→ PROBLEM TO WORK ON
Below are some records; retype all of them exactly.

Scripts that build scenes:
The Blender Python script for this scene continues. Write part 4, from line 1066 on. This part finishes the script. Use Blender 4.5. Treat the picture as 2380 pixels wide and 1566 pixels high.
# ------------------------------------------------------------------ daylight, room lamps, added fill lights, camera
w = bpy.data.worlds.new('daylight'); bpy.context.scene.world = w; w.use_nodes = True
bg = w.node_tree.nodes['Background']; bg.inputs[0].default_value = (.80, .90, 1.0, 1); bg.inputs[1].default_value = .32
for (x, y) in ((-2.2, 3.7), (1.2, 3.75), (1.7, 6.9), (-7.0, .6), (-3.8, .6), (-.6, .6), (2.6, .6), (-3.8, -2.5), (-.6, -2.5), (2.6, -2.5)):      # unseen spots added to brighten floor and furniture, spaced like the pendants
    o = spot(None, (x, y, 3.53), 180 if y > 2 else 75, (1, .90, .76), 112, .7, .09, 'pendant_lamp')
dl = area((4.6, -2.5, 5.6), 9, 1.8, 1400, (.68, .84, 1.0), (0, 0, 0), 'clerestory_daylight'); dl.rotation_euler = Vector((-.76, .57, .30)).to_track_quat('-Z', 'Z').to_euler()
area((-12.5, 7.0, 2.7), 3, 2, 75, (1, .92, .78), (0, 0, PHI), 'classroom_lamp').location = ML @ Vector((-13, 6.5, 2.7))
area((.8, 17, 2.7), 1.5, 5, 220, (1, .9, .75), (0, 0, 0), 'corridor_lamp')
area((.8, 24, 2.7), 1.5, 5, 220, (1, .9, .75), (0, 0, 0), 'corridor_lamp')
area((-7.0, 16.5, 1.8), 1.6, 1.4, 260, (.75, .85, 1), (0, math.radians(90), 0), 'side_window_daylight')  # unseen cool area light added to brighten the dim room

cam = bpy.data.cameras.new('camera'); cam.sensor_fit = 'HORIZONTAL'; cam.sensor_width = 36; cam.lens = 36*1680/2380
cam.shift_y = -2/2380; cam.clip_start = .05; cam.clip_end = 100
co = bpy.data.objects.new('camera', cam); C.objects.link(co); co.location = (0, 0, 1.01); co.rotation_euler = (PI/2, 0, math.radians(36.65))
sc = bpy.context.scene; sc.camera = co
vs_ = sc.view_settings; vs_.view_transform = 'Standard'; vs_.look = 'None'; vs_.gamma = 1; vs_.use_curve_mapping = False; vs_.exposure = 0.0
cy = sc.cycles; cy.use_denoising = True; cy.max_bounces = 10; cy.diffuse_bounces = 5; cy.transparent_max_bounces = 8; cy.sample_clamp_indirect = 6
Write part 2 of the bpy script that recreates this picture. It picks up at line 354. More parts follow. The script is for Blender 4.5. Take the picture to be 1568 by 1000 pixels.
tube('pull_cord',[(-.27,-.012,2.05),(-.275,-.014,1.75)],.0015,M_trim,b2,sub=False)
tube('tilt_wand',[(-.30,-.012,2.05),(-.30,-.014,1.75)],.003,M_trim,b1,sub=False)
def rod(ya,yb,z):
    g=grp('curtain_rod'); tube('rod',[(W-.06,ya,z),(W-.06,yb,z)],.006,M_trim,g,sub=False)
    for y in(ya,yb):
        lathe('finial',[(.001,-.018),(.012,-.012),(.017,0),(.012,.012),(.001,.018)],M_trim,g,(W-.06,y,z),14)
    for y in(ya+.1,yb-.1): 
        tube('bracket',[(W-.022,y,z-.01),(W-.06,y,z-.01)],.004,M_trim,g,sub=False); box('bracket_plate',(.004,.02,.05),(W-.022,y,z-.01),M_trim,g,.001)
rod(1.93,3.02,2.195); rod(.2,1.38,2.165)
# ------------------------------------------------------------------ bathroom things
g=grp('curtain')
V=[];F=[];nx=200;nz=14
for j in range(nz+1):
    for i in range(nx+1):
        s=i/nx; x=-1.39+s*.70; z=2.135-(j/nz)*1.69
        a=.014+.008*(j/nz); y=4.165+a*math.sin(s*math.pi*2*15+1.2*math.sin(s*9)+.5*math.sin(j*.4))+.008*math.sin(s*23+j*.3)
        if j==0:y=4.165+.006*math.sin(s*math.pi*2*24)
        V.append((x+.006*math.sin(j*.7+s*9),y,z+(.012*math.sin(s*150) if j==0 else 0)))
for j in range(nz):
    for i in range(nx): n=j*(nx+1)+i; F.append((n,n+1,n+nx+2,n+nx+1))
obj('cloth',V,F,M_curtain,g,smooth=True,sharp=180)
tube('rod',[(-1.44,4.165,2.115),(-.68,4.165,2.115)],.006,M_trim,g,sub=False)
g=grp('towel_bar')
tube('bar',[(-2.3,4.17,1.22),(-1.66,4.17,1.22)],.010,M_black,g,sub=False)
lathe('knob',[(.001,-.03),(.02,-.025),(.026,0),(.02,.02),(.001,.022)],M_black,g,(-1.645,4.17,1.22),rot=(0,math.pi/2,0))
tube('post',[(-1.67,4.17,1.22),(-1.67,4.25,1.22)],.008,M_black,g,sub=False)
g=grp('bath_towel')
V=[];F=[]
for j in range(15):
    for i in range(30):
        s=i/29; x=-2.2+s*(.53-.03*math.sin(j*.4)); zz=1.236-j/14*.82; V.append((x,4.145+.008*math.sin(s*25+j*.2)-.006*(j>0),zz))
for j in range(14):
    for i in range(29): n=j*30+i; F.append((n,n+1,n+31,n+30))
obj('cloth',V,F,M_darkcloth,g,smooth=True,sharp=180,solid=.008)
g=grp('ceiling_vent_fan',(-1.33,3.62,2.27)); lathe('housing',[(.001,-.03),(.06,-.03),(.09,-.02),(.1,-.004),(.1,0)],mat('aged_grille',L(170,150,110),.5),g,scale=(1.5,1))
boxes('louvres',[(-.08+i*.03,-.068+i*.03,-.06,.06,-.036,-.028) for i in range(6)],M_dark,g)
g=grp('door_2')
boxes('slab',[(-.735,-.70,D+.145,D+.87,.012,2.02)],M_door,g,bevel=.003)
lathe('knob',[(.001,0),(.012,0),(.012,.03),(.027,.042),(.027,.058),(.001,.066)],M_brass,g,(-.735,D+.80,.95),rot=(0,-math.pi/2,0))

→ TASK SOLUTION
The Blender Python script for this scene continues. Write part 4, from line 1066 on. This part finishes the script. Use Blender 4.5. Treat the picture as 2380 pixels wide and 1566 pixels high.
# ------------------------------------------------------------------ daylight, room lamps, added fill lights, camera
w = bpy.data.worlds.new('daylight'); bpy.context.scene.world = w; w.use_nodes = True
bg = w.node_tree.nodes['Background']; bg.inputs[0].default_value = (.80, .90, 1.0, 1); bg.inputs[1].default_value = .32
for (x, y) in ((-2.2, 3.7), (1.2, 3.75), (1.7, 6.9), (-7.0, .6), (-3.8, .6), (-.6, .6), (2.6, .6), (-3.8, -2.5), (-.6, -2.5), (2.6, -2.5)):      # unseen spots added to brighten floor and furniture, spaced like the pendants
    o = spot(None, (x, y, 3.53), 180 if y > 2 else 75, (1, .90, .76), 112, .7, .09, 'pendant_lamp')
dl = area((4.6, -2.5, 5.6), 9, 1.8, 1400, (.68, .84, 1.0), (0, 0, 0), 'clerestory_daylight'); dl.rotation_euler = Vector((-.76, .57, .30)).to_track_quat('-Z', 'Z').to_euler()
area((-12.5, 7.0, 2.7), 3, 2, 75, (1, .92, .78), (0, 0, PHI), 'classroom_lamp').location = ML @ Vector((-13, 6.5, 2.7))
area((.8, 17, 2.7), 1.5, 5, 220, (1, .9, .75), (0, 0, 0), 'corridor_lamp')
area((.8, 24, 2.7), 1.5, 5, 220, (1, .9, .75), (0, 0, 0), 'corridor_lamp')
area((-7.0, 16.5, 1.8), 1.6, 1.4, 260, (.75, .85, 1), (0, math.radians(90), 0), 'side_window_daylight')  # unseen cool area light added to brighten the dim room

cam = bpy.data.cameras.new('camera'); cam.sensor_fit = 'HORIZONTAL'; cam.sensor_width = 36; cam.lens = 36*1680/2380
cam.shift_y = -2/2380; cam.clip_start = .05; cam.clip_end = 100
co = bpy.data.objects.new('camera', cam); C.objects.link(co); co.location = (0, 0, 1.01); co.rotation_euler = (PI/2, 0, math.radians(36.65))
sc = bpy.context.scene; sc.camera = co
vs_ = sc.view_settings; vs_.view_transform = 'Standard'; vs_.look = 'None'; vs_.gamma = 1; vs_.use_curve_mapping = False; vs_.exposure = 0.0
cy = sc.cycles; cy.use_denoising = True; cy.max_bounces = 10; cy.diffuse_bounces = 5; cy.transparent_max_bounces = 8; cy.sample_clamp_indirect = 6
Write part 2 of the bpy script that recreates this picture. It picks up at line 354. More parts follow. The script is for Blender 4.5. Take the picture to be 1568 by 1000 pixels.
tube('pull_cord',[(-.27,-.012,2.05),(-.275,-.014,1.75)],.0015,M_trim,b2,sub=False)
tube('tilt_wand',[(-.30,-.012,2.05),(-.30,-.014,1.75)],.003,M_trim,b1,sub=False)
def rod(ya,yb,z):
    g=grp('curtain_rod'); tube('rod',[(W-.06,ya,z),(W-.06,yb,z)],.006,M_trim,g,sub=False)
    for y in(ya,yb):
        lathe('finial',[(.001,-.018),(.012,-.012),(.017,0),(.012,.012),(.001,.018)],M_trim,g,(W-.06,y,z),14)
    for y in(ya+.1,yb-.1): 
        tube('bracket',[(W-.022,y,z-.01),(W-.06,y,z-.01)],.004,M_trim,g,sub=False); box('bracket_plate',(.004,.02,.05),(W-.022,y,z-.01),M_trim,g,.001)
rod(1.93,3.02,2.195); rod(.2,1.38,2.165)
# ------------------------------------------------------------------ bathroom things
g=grp('curtain')
V=[];F=[];nx=200;nz=14
for j in range(nz+1):
    for i in range(nx+1):
        s=i/nx; x=-1.39+s*.70; z=2.135-(j/nz)*1.69
        a=.014+.008*(j/nz); y=4.165+a*math.sin(s*math.pi*2*15+1.2*math.sin(s*9)+.5*math.sin(j*.4))+.008*math.sin(s*23+j*.3)
        if j==0:y=4.165+.006*math.sin(s*math.pi*2*24)
        V.append((x+.006*math.sin(j*.7+s*9),y,z+(.012*math.sin(s*150) if j==0 else 0)))
for j in range(nz):
    for i in range(nx): n=j*(nx+1)+i; F.append((n,n+1,n+nx+2,n+nx+1))
obj('cloth',V,F,M_curtain,g,smooth=True,sharp=180)
tube('rod',[(-1.44,4.165,2.115),(-.68,4.165,2.115)],.006,M_trim,g,sub=False)
g=grp('towel_bar')
tube('bar',[(-2.3,4.17,1.22),(-1.66,4.17,1.22)],.010,M_black,g,sub=False)
lathe('knob',[(.001,-.03),(.02,-.025),(.026,0),(.02,.02),(.001,.022)],M_black,g,(-1.645,4.17,1.22),rot=(0,math.pi/2,0))
tube('post',[(-1.67,4.17,1.22),(-1.67,4.25,1.22)],.008,M_black,g,sub=False)
g=grp('bath_towel')
V=[];F=[]
for j in range(15):
    for i in range(30):
        s=i/29; x=-2.2+s*(.53-.03*math.sin(j*.4)); zz=1.236-j/14*.82; V.append((x,4.145+.008*math.sin(s*25+j*.2)-.006*(j>0),zz))
for j in range(14):
    for i in range(29): n=j*30+i; F.append((n,n+1,n+31,n+30))
obj('cloth',V,F,M_darkcloth,g,smooth=True,sharp=180,solid=.008)
g=grp('ceiling_vent_fan',(-1.33,3.62,2.27)); lathe('housing',[(.001,-.03),(.06,-.03),(.09,-.02),(.1,-.004),(.1,0)],mat('aged_grille',L(170,150,110),.5),g,scale=(1.5,1))
boxes('louvres',[(-.08+i*.03,-.068+i*.03,-.06,.06,-.036,-.028) for i in range(6)],M_dark,g)
g=grp('door_2')
boxes('slab',[(-.735,-.70,D+.145,D+.87,.012,2.02)],M_door,g,bevel=.003)
lathe('knob',[(.001,0),(.012,0),(.012,.03),(.027,.042),(.027,.058),(.001,.066)],M_brass,g,(-.735,D+.80,.95),rot=(0,-math.pi/2,0))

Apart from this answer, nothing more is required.